La Sacra Scrittura di domenica 26 gennaio

Il commento di don Michele Mosa. “Nella sinagoga, gli occhi di tutti erano fissi su di lui”

Di Don Michele Mosa

 

Aveva letto Isaia. Poi aveva chiuso il rotolo e l’aveva riconsegnato. Quindi si era seduto. Nella sinagoga era calato il silenzio. Tutti lo guardavano. Tutti aspettavano il suo commento. Ogni volta che mi avvicino all’ambone per un intervento – lectio, omelia o anche soltanto qualche avviso – rivivo questa sensazione: stanno tutti guardando me. Stanno proiettando su di me le loro attese e le loro fatiche, i loro desideri e le loro sofferenze. E ogni volta mi domando: saprò intercettare tutto questo? Saprò rispondere? Gesù non fa omelie.

Offre solo la chiave di lettura. Chiede di aprirsi all’azione dello Spirito. di passare dalla carta scritta alla vita. Dall’antica profezia alla vita nuova. Con quattro obiettivi “terreni”: portare gioia, libertà, occhi nuovi, liberazione. A cui se ne aggiunge “celeste”: “proclamare l’anno di grazia del Signore”, un anno, un secolo, mille anni, la storia intera segnata dalla grazia “perché – scrive il Card. Battaglia – Dio non solo è buono, ma esclusivamente buono, incondizionatamente buono”.

“Gli occhi di tutti erano fissi su di lui”.  Tutti ma non sono la folla, solo poche decine (come capita a me ogni domenica). A questi tutti Gesù presenta il suo sogno di un mondo nuovo. E sono solo parole di speranza: sono venuto a incoraggiare, a portare buone notizie, a liberare, a ridare vista. Sono il programma del Giubileo: siamo pellegrini di speranza. Non ci sono classifiche di merito: C’è buio e dolore: questo basta per far breccia nel cuore di Dio. Solo così la grazia è grazia e non calcolo o merito. Il regno di Dio è un regno per gli uomini. La Buona notizia che Gesù annuncia a Nazareth è che il Padre sta dalla parte degli uomini. Sempre.

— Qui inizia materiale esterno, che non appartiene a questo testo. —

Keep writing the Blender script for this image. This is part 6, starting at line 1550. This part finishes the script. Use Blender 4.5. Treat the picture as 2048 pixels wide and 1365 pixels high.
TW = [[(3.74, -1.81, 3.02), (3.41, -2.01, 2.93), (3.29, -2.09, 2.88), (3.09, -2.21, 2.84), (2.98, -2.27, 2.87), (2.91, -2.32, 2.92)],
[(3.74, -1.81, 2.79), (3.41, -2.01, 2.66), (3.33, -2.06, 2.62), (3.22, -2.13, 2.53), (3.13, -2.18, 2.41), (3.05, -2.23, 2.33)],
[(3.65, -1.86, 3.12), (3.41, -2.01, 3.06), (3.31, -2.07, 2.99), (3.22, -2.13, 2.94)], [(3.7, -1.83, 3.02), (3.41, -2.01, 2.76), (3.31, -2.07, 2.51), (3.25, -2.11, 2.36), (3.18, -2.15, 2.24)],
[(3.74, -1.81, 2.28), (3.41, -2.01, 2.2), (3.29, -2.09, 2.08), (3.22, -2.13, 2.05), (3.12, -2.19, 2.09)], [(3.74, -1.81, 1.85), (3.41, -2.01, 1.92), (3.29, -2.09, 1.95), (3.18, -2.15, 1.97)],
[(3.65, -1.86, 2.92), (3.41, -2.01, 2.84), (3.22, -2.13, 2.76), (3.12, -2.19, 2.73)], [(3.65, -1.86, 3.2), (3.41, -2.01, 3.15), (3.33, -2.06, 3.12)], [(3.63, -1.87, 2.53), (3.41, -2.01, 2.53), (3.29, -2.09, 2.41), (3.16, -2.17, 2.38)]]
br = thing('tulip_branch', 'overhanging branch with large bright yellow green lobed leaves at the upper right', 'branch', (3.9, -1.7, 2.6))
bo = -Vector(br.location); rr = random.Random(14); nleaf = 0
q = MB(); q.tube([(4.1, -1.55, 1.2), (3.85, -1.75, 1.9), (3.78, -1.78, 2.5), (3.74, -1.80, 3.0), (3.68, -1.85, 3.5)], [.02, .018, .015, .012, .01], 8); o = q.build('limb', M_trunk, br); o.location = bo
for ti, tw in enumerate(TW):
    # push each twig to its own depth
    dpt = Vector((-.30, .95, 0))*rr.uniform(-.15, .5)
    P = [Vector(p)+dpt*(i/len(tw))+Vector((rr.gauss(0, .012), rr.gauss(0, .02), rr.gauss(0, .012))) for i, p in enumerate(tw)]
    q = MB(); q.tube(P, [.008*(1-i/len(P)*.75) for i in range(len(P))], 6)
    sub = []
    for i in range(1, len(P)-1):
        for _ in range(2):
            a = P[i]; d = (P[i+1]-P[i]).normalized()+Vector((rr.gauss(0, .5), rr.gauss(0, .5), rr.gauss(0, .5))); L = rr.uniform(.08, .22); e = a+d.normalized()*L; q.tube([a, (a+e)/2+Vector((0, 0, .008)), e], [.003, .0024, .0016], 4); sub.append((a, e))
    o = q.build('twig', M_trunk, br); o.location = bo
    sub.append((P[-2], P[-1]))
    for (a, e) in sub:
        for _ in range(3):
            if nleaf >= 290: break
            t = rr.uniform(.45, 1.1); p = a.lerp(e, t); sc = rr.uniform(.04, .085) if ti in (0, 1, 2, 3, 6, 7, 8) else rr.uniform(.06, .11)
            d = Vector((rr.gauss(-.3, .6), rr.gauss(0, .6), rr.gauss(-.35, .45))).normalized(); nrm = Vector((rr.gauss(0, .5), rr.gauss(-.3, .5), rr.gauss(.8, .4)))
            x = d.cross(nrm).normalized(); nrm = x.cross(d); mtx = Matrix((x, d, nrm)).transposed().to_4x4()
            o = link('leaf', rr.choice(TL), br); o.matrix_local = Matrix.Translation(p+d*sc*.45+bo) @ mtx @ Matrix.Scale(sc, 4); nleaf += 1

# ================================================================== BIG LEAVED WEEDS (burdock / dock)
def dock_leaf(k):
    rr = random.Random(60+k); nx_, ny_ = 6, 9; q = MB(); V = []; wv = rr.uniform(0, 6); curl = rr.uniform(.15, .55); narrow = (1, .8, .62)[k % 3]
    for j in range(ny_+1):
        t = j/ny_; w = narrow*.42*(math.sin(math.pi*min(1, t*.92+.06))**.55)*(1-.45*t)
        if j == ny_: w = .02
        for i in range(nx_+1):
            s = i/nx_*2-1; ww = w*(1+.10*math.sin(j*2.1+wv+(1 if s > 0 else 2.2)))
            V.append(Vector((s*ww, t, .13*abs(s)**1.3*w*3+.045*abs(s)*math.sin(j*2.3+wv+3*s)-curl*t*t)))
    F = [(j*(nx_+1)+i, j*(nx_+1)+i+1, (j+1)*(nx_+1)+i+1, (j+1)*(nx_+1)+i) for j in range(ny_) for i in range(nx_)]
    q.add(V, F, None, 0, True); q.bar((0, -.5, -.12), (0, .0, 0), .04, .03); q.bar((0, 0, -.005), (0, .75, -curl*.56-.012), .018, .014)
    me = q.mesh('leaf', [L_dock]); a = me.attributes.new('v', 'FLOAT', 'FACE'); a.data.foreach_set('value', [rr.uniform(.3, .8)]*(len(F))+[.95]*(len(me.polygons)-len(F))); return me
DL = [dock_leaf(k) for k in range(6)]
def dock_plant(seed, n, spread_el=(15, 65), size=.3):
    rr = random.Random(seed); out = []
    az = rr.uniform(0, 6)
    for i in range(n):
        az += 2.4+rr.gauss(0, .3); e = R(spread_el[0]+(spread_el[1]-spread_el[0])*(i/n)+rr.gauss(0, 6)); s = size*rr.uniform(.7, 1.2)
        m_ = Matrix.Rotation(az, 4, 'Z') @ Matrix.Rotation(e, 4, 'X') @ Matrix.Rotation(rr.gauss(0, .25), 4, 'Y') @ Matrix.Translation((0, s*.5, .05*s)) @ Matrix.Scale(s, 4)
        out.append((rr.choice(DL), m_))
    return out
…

“Per questo mi ha consacrato con l’unzione e mi ha mandato”. “Consacrato”, cioè cristiano. Tutti noi battezzati e non soltanto i ministri ordinati o i religiosi e le religiose. Tutti dobbiamo allora domandarci perché siamo stati consacrati. Per la libertà e la felicità degli uomini e delle donne o per imporre un nuovo giogo di schiavitù? “Se è vero, come è vero, – dice ancora il Card. Battaglia – che Gesù è stato consacrato per questo, non dovremo forse concludere che noi Gesù lo abbiamo sconsacrato quando abbiamo cancellata questa come sua missione o ne abbiamo messa come prioritaria magari un’altra? La sapienza, il senso del vivere per lui sta qui, e non in uno spirituale disincarnato”. Come Gesù ogni di noi sa ora da dove ripartire. Sa che è chiamato a dare speranza. Ad aprire strade di felicità. A ricomporre in unità i frammenti di questo mondo in frantumi.